Container #12: Pacifiction
And a few recommendations for GoMA's Melting into Air film program response to their Air exhibition.
Hello. Thank you once again for joining us.
Next Screening:
Pacifiction, Albert Serra, 2022, 164m
7pm Tuesday 6 December at The Elizabeth
On the island of Tahiti, the newly arrived High Commissioner and French government official De Roller is a calculating man with flawless and affable manners. His somewhat broad perception of his role brings him to navigate the high end ’establishment’ as well as shady venues where he mingles with the locals. Especially since a persistent rumour has been going around that he first denies before beginning to investigate: the sighting of a submarine whose ghostly presence could herald the return of French nuclear testing.
Humid and paranoid, Pacifiction skirts the central conspiracy to focus on interstitial moments. People dance and drink, conversations descend into bureaucracy and misdirection, while the general appearance, disappearance and relationship of people is hard to separate from island life. Saturated in red, green and blue, the island overwhelms its inhabitant and the film itself, becoming hypnotically suggestive of abstract menace and colonialist history. A narcotic ambient thriller grounded in torpor and one of the key films of 2022.
Unrated 15+
With thanks to Films Boutique
As always, free to all members (with membership available online or at the venue box office.)
Upcoming Screenings:
6 December: Albert Serra’s Pacifiction (pictured above)
13 December: Harmony Korine’s The Beach Bum (pictured below)
p.s. Just a gentle reminder that Pacifiction screens tomorrow night rather than next week.
Melting into Air
The Australian Cinematheque at QAGoMA have put together a great film program in response to their Air exhibition. The lineup is full of key titles but we thought we’d single out a few less known works (so skipping Red Desert, Andrei Rublev or Videodrome.)
1) earthearthearth by Daïchi Saïto (pictured and as part of the experimental ‘To Draw Breath’ shorts session.) One of the best films of 2021. An intense psychedelic landscape work filmed in the Altiplano region of Chile and Argentina then manipulated through an all analog workflow process. Horizon lines flickering like the opening of a third eye. Only screened on 35mm.
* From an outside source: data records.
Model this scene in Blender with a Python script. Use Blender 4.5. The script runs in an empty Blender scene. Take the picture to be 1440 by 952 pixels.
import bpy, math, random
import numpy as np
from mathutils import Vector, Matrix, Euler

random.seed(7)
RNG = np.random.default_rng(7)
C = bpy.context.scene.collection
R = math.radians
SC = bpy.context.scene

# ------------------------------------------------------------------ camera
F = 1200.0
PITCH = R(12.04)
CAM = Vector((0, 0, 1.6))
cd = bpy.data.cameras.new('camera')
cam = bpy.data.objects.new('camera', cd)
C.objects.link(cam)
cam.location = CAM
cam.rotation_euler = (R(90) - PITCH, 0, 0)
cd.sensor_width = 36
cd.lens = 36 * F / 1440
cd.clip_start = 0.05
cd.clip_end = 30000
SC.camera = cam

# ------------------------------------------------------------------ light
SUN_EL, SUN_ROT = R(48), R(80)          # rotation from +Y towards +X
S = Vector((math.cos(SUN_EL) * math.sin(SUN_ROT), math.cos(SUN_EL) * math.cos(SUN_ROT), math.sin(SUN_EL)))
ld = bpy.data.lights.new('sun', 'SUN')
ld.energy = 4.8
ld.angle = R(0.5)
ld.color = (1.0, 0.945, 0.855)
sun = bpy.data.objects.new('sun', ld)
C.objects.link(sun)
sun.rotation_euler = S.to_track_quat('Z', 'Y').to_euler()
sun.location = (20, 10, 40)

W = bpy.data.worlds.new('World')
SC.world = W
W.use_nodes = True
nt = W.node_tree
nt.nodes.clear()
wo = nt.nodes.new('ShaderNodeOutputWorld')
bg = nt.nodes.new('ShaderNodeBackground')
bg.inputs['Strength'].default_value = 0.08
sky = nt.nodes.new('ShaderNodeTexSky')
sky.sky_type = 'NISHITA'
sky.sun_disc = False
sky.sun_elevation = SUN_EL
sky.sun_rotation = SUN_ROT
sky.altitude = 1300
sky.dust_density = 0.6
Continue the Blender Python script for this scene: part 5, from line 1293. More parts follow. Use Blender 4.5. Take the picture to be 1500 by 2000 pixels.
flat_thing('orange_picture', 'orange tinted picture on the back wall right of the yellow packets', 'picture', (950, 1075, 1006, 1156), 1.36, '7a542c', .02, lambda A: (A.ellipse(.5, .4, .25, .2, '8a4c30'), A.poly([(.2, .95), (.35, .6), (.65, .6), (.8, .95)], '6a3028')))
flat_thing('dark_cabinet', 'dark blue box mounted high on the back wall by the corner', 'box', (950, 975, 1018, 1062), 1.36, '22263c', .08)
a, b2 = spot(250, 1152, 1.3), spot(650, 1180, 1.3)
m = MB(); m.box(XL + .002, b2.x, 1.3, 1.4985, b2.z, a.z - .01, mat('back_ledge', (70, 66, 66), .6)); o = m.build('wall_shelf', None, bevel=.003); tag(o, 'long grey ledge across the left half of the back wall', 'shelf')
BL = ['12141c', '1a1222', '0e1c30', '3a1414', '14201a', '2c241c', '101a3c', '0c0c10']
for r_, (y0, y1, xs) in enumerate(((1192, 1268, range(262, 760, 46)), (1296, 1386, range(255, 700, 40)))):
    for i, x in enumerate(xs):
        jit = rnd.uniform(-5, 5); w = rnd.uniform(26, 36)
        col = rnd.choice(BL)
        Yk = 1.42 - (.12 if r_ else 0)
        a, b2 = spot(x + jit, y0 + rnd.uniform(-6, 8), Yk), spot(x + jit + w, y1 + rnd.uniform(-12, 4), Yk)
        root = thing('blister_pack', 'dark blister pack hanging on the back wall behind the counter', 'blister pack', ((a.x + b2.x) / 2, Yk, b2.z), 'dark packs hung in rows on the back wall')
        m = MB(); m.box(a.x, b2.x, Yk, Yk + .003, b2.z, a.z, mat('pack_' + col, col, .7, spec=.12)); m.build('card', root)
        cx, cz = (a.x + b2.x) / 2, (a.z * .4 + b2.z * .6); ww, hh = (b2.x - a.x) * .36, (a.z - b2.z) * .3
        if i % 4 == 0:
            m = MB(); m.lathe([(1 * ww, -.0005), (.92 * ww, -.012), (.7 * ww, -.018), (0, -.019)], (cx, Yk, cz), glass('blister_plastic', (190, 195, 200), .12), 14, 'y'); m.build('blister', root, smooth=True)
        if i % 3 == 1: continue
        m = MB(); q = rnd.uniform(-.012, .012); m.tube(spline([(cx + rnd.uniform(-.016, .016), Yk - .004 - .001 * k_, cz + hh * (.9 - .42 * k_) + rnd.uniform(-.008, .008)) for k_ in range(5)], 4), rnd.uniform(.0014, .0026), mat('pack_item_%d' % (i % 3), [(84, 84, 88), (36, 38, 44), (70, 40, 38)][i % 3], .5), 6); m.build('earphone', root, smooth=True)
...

2) The Turin Horse. The last film by Bela Tarr whose Satantango happily appeared as part of the 2022 Sight & Sound Greatest Films of All Time poll. GoMA are screening the only available 35mm print of the film. This Wednesday evening.
3) Diamantino (Gabriel Abrantes & Daniel Schmidt) Pushing tonally in the other direction is Diamantino. A thriller about a soccer player trying to recapture his mojo and also the last great romantic comedy. It also includes fluffy dogs playing amid candyfloss clouds.
4) The Shout. A rarely screened 1978 film from Jerzy Skolimowski whose most recent film EO—told from the perspective of a donkey, “eo” is onomatopoeic—was one of the standouts of this year’s Cannes. The Shout is a touch different, fusing British folk horror with—for better or for worse—the exploration of Australian Indigenous mythology of Walkabout and The Last Wave.
5) Death By Hanging. While Nagisa Ōshima’s later films like In the Realm of Senses and Merry Christmas, Mr. Lawrence are reasonably easy to see (being produced by European companies helps), his earlier breakthrough works—informed by Brecht and Godard—are much harder to see properly Death By Hanging is the blackest of comedies concerning a felon who mysteriously cannot die, creating a series of absurdist bureaucratic problems that touch upon the role of the state and immigration.
Thank you. We hope to catch you on tomorrow night for our Queensland premiere of Albert Serra’s Pacifiction (did we mention it topped Cahier du Cinema’s best films of the year poll?) Then the week after we send off the year with Harmony Korine’s The Beach Bum.